Copy each line exactly. Drop every picture.
[start]
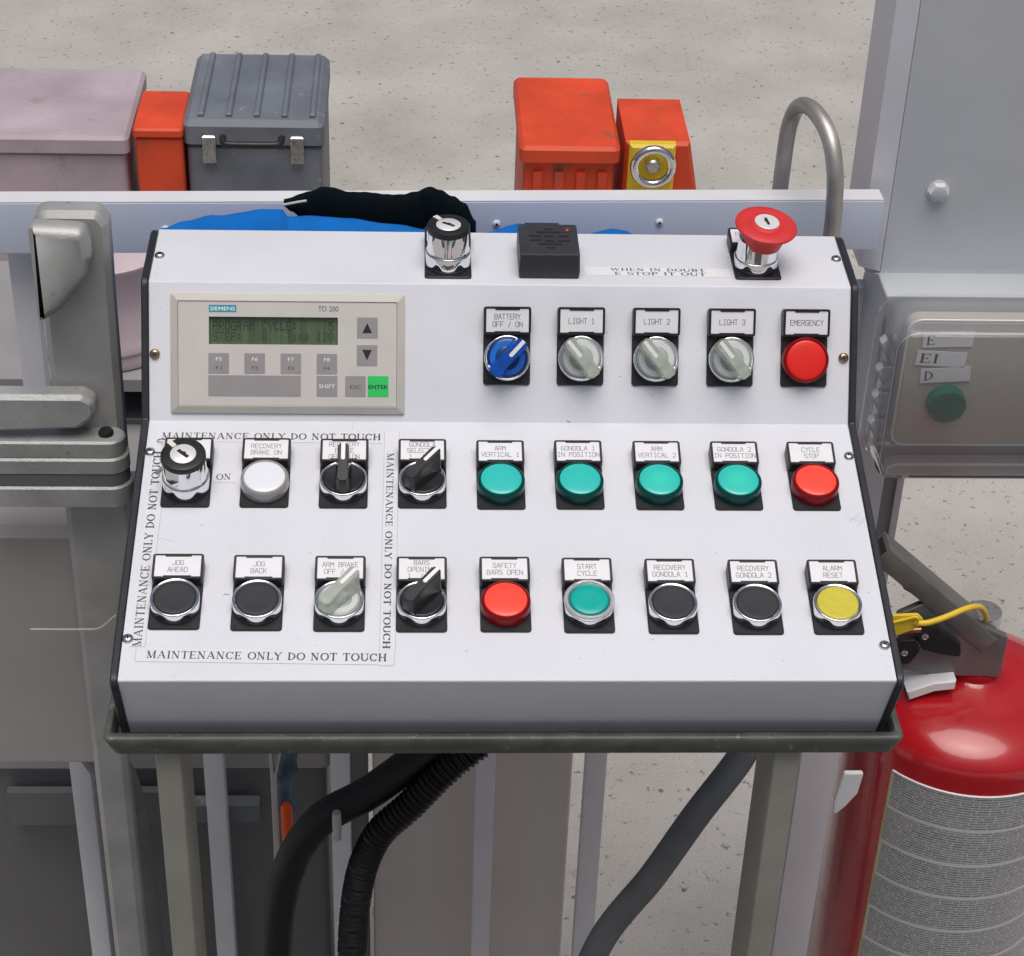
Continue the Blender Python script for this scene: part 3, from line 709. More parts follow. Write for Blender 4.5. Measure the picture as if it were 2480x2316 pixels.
def pilot(F, x, y, lines, label, mb_, ml, dark=False, rim=None):
    o = module('pilot_light', F, x, y, lines, label, dark)
    key = mb_.name
    def body(b):
        b.lathe([(14.3, 1.4), (14.75, 1.8), (14.75, 3.0), (14.5, 3.2), (14.75, 3.4), (14.75, 8.4), (14.4, 9.3), (13.7, 9.8), (13.0, 9.7), (12.7, 9.2)], 72, (0, CY), cap1=True)
    def lens(b):
        pr = [(12.75, 8.8)]+[(12.7*math.cos(t*PI/2/8)**0.9 if t < 8 else 0.3, 9.4+1.2*math.sin(t*PI/2/8)) for t in range(0, 9)]
        b.lathe(pr, 72, (0, CY))
    cached('pb'+key, 'lens_rim', mb_, o, body, 40); cached('pl'+ml.name, 'lens', ml, o, lens, 60)
    return o
def push(F, x, y, lines, label, m):
    o = module('push_button', F, x, y, lines, label); bezel(o, 9.4)
    def cap(b): b.lathe([(12.35, 4), (12.35, 8.5), (12.0, 9.0), (11.2, 9.2), (9, 9.1), (5, 8.85), (1, 8.8)], 64, (0, CY))
    cached('pc'+m.name, 'button_cap', m, o, cap, 60); return o
def fin_shape(b, ang, z0, zt, zp, hw=3.85, L=13.6):
    """the grip of a selector: high and blunt at the tail, running out to the pointer end"""
    R = Matrix.Translation((0, CY, 0)) @ Matrix.Rotation(-math.radians(ang), 4, 'Z')
    plan = [(-hw, -L+2.2), (-hw*.55, -L+.2), (hw*.55, -L+.2), (hw, -L+2.2), (hw*.86, -4), (hw*.84, 4), (hw*.9, L-1.6), (hw*.55, L+.3), (-hw*.55, L+.3), (-hw*.9, L-1.6), (-hw*.84, 4), (-hw*.86, -4)]
    def top(y): return zt+(zp-zt)*(y+L)/(2*L)
    base = offset_poly(plan, 1.6); mid = offset_poly(plan, 0.35)
    rings = [[(x, max(-12.5, min(12.9, y)), z0) for x, y in base], [(x, y, z0+2.5) for x, y in mid], [(x, y, top(y)-0.5) for x, y in plan], [(x*.86, y*.975, top(y)) for x, y in plan]]
    b.layers(rings, R)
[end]
- [Task solution]:
Continue the Blender Python script for this scene: part 3, from line 709. More parts follow. Write for Blender 4.5. Measure the picture as if it were 2480x2316 pixels.
def pilot(F, x, y, lines, label, mb_, ml, dark=False, rim=None):
    o = module('pilot_light', F, x, y, lines, label, dark)
    key = mb_.name
    def body(b):
        b.lathe([(14.3, 1.4), (14.75, 1.8), (14.75, 3.0), (14.5, 3.2), (14.75, 3.4), (14.75, 8.4), (14.4, 9.3), (13.7, 9.8), (13.0, 9.7), (12.7, 9.2)], 72, (0, CY), cap1=True)
    def lens(b):
        pr = [(12.75, 8.8)]+[(12.7*math.cos(t*PI/2/8)**0.9 if t < 8 else 0.3, 9.4+1.2*math.sin(t*PI/2/8)) for t in range(0, 9)]
        b.lathe(pr, 72, (0, CY))
    cached('pb'+key, 'lens_rim', mb_, o, body, 40); cached('pl'+ml.name, 'lens', ml, o, lens, 60)
    return o
def push(F, x, y, lines, label, m):
    o = module('push_button', F, x, y, lines, label); bezel(o, 9.4)
    def cap(b): b.lathe([(12.35, 4), (12.35, 8.5), (12.0, 9.0), (11.2, 9.2), (9, 9.1), (5, 8.85), (1, 8.8)], 64, (0, CY))
    cached('pc'+m.name, 'button_cap', m, o, cap, 60); return o
def fin_shape(b, ang, z0, zt, zp, hw=3.85, L=13.6):
    """the grip of a selector: high and blunt at the tail, running out to the pointer end"""
    R = Matrix.Translation((0, CY, 0)) @ Matrix.Rotation(-math.radians(ang), 4, 'Z')
    plan = [(-hw, -L+2.2), (-hw*.55, -L+.2), (hw*.55, -L+.2), (hw, -L+2.2), (hw*.86, -4), (hw*.84, 4), (hw*.9, L-1.6), (hw*.55, L+.3), (-hw*.55, L+.3), (-hw*.9, L-1.6), (-hw*.84, 4), (-hw*.86, -4)]
    def top(y): return zt+(zp-zt)*(y+L)/(2*L)
    base = offset_poly(plan, 1.6); mid = offset_poly(plan, 0.35)
    rings = [[(x, max(-12.5, min(12.9, y)), z0) for x, y in base], [(x, y, z0+2.5) for x, y in mid], [(x, y, top(y)-0.5) for x, y in plan], [(x*.86, y*.975, top(y)) for x, y in plan]]
    b.layers(rings, R)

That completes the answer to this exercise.